Sans avoir vraiment pu tester en hiver, les Michelin sont
dépassés à Daytona mais figurent néanmoins sur quelques machines du
plateau. L’explication est donnée par un participant…
« Les gars de Goodyear ont testé leurs nouveaux slicks ici tout
l’hiver. Leurs pneus sont parfaitement adaptés à ces conditions et
à cette piste. Si nous avions également monté des Goodyear, nos
temps en entraînement auraient certainement été meilleurs qu’ils ne
le sont maintenant. Mais oui, cette course est une épreuve unique,
elle ne compte plus pour le championnat du monde, et nous devons
compter sur le service compétition Michelin pour le reste de la
saison. Nous ne devons donc pas fâcher ces gens. »
Au départ, le Canadien Steve Baker, sur une Yamaha encore usine, s’élance le mieux mais Kenny Roberts fait finalement le holeshot en s’imposant au premier freinage.
Dès lors, personne ne viendra lui contester une victoire tant écrite et attendue : la course se résumera à un cavalier seul de « King Kenny », les autres concurrents ne voyant la Yamaha jaune que sous cet angle !
Steve Baker, le vainqueur de l’année passée, occupe en effet une belle deuxième place avant d’exploser son moteur en vue de l’arrivée, puis Johnny Cecotto récupère cette position mais se fait prendre un tour dans l’avant-dernier tour, tournant alors cinq secondes moins vite avec ses pneus Michelin que le pilote de la Yamaha numéro #2… du jamais vu !

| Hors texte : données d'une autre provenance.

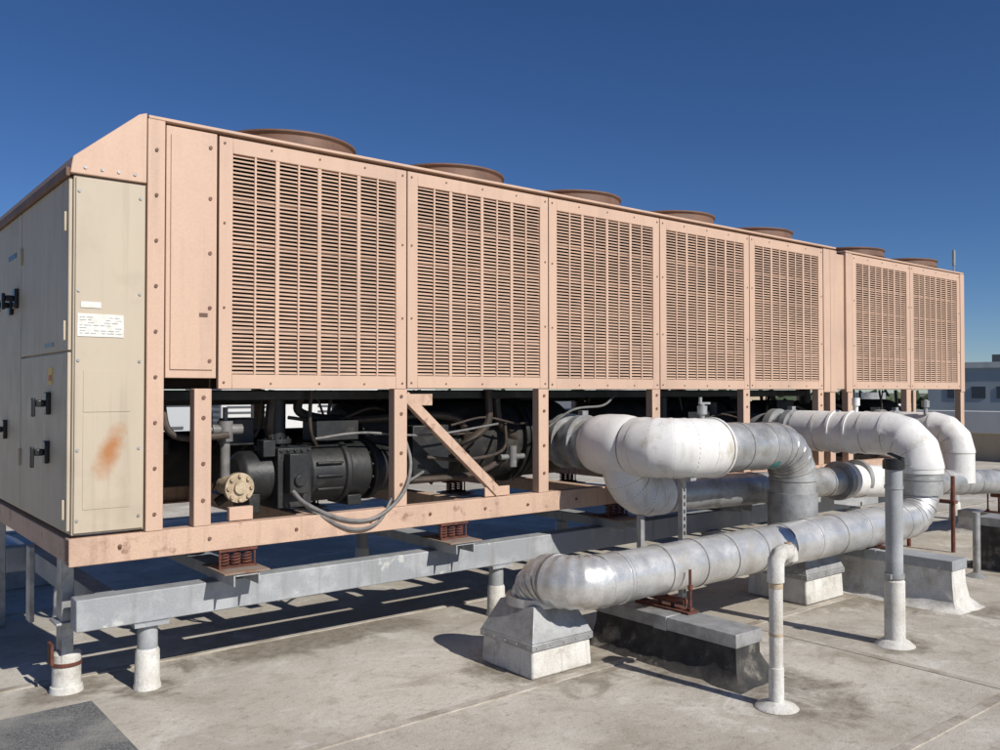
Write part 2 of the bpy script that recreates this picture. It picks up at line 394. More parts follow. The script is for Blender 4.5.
# ---- control enclosure
b=MB()
XE0,XE1=1.06,1.42; YE1=YB-.05; ZE0,ZE1=.875,2.68
b.box(XE0+.012,XE1,Y0+.012,YE1,ZE0,ZE1)
b.done('control_enclosure',M['beige'],ch,.004)
b=MB(); b.box(XE0+.02,XE1-.006,Y0,Y0+.0118,ZE0+.01,ZE1-.01)
b.done('enclosure_side_cover',M['beige_rust'],ch,.003)
b=MB(); b.box(1.12,1.345,Y0-.003,Y0-.0005,1.49,1.70); b.box(1.12,1.345,Y0-.0025,Y0-.0005,1.00,1.475);b.done('knockout_cover',M['beige_rust'],ch,.002)
b=MB()
for (u0,u1) in ((Y0+.03,5.88),(5.895,YE1-.01)):
    b.box(XE0-.006,XE0+.0115,u0,u1,ZE0+.015 if u0>5 else ZE0+.02,1.79 if u0<5 else ZE1-.01)
b.box(XE0-.006,XE0+.0115,Y0+.03,5.88,1.80,ZE1-.01)
b.done('enclosure_doors',M['beige'],ch,.004)
b=MB()
def handle(y,z,L=.12):
    b.box(XE0-.03,XE0-.0065,y-.035,y+.035,z-.06,z+.06)
    b.box(XE0-.075,XE0-.031,y-.018,y+.018,z-.018,z+.018)
    b.box(XE0-.095,XE0-.0755,y-.018,y+.018,z-L,z+.03)
handle(5.12,1.53,.07);handle(5.14,1.27,.08);handle(6.0,2.16,.07);handle(6.16,2.13,.05);handle(6.33,1.35,.08)
b.done('disconnect_handle',M['plastic'],ch,.006)
b=MB()
for (y,z) in ((5.88,1.2),(5.88,2.4),(4.78,2.45),(4.78,1.0),(4.78,1.9)): b.box(XE0-.02,XE0-.0065,y-.02,y+.0,z-.05,z+.05)
b.done('hinge',M['beige'],ch,.003)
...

L’Australien Gregg Hansford fait une belle course et place sa « non-Yamaha » en 5e position. Il bénéficie de brides moins restrictives que celles des Yamaha mais son 3 cylindres tourne moins vite aussi…
Kenny Roberts ne pourra cependant pas défendre son titre en 1979. Après sa septième tentative, cette fois couronnée de succès, le vainqueur de la Daytona 200 de 1978 se blessera gravement lors d’un test hivernal pour Yamaha à Iwata, au Japon. Au cours de ces essais, il percutera une barrière de sécurité après un wheeling à 160 km/h. Souffrant d’une grave blessure au dos (vertèbre fracturée) et de quelques blessures moindres comme une entorse à la cheville et une rupture de la rate, le champion américain rentrera aux USA maintenu par un corset, mais sa rééducation ne lui permettra pas d’être prêt à temps au mois de mars 79.
Quant à Michelin, face à une piste ré-asphaltée et rugueuse, le manufacturier français préférera se retirer…
Le champion américain gagnera toutefois l’édition 1983 avec sa Yamaha 580cc 0W69 (quatre cylindres en carré à distributeur rotatifs), puis celle de 1984.